The main gilding techniques using gold

Decorating with gold is as old as the history of great civilizations and the art of gilding has a millennial tradition, made of technique and talent, secrets jealously guarded and skills handed down from father to son. Behind the splendour of polyptychs, behind the golden stuccoes of the baroque churches, the domes and the halls of Versailles we find the extraordinary craftsmanship of generations of goldsmiths and the mastery of materials and tools each of which is the result of a unique experience and passion.

The secret behind perfect gilding

Gold plating is a complex and laborious technique thanks to which a surface is coated with a thin golden layer that ennobles and embellishes it. Its success depends on the type of support material, the conformation of the product, the desired aesthetic effect and the final placement of the golden object (inside or outside). There are therefore many variables at stake to achieve perfect gilding, but – as always happens in artisanal processes – the truly decisive elements are the ability of the goldsmith and the quality of the raw materials used, above all that of the golden leaf.

Gilding techniques

Gouache, mission, by brush, shell: there are many techniques to achieve gilding and just as many materials and tools needed to create it. The most precious and beautiful gold plating is obtained using the gold leaf. The two most important techniques to apply it are gouache gilding and mission gilding.

Gouache gilding

Gouache gilding is the most faithful to tradition, the most laborious and the most complex of all, but also the one that ensures the most precious result. It is the best choice if pure gold leaf is chosen. It requires five processing phases:

  • gessoing, which consists in preparing the gilding base, obtained by mixing gypsum and rabbit glue dissolved in water then spread by brush in various homogeneous and thin layers, which – once dried – are sanded until a very smooth surface is obtained;
  • bolus coating, mixed with fish glue dissolved in water and filtered with a gauze, it is applied in various layers using a brush;
  • the actual gilding consists of applying the gold leaf on the perfectly dried and moistened bolus only on the part that will be covered by the leaf; 
  • another characteristic step of gouache gilding is the burnishing, that is polishing by means of agate stones that are carefully rubbed over the entire golden surface, or the coating, carried out with liquid bitumen or mecca varnish;
  • the last phase is the protective coating that helps to preserve the gilding and to ensure its durability over time;

Mission gilding

Mission gilding is simpler, faster and more widespread, but less valuable than gouache gilding. This technique also requires five steps: 

  • the preparation of the base, which, depending on the support, may include sanding the surface to be gilded (for example for wood so as to make it smooth and non-porous) or the use of gilding preparation products (for example for gilding on metal);
  • the paint and mission coating, laid in as thin a layer as possible;
  • applying the gold leaf
  • the finish, carried out for example with mecca varnish or liquid bitumen, needed to give, if required, an antique or more characterising appearance;
  • the protective coating with shellac or acrylic products, useful to avoid oxidation of the leaf in the event that real gold leaf is not used.

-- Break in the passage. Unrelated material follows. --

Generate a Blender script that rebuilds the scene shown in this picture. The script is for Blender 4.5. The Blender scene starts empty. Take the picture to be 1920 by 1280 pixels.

Depending on the relevant needs, one can choose gold plating with water missionalcohol mission or oil mission. The fundamental difference is in the drying times: water takes 15 minutes, alcohol takes half an hour and oil, used only by the most experienced craftsmen, takes up to 3 hours.

Brush gilding with gold or shell powder

A technique particularly suitable for gilding very deep inlays or for carrying out small finishing work is gilding by brush with gold powder or shell gold. 

In this case, instead of the gold leaf, a compound of gum arabic and fine gold is used that is applied on the paint mission with an ease similar to that of water-colouring.

Gilding using imitation leaf

In order to give a precious appearance to objects, while containing processing costs, gilding with imitation gold leaf, aluminium leaf and copper leaf can also be carried out. All these leaves are applied almost exclusively using the water or alcohol mission gilding technique and require a final protective coating.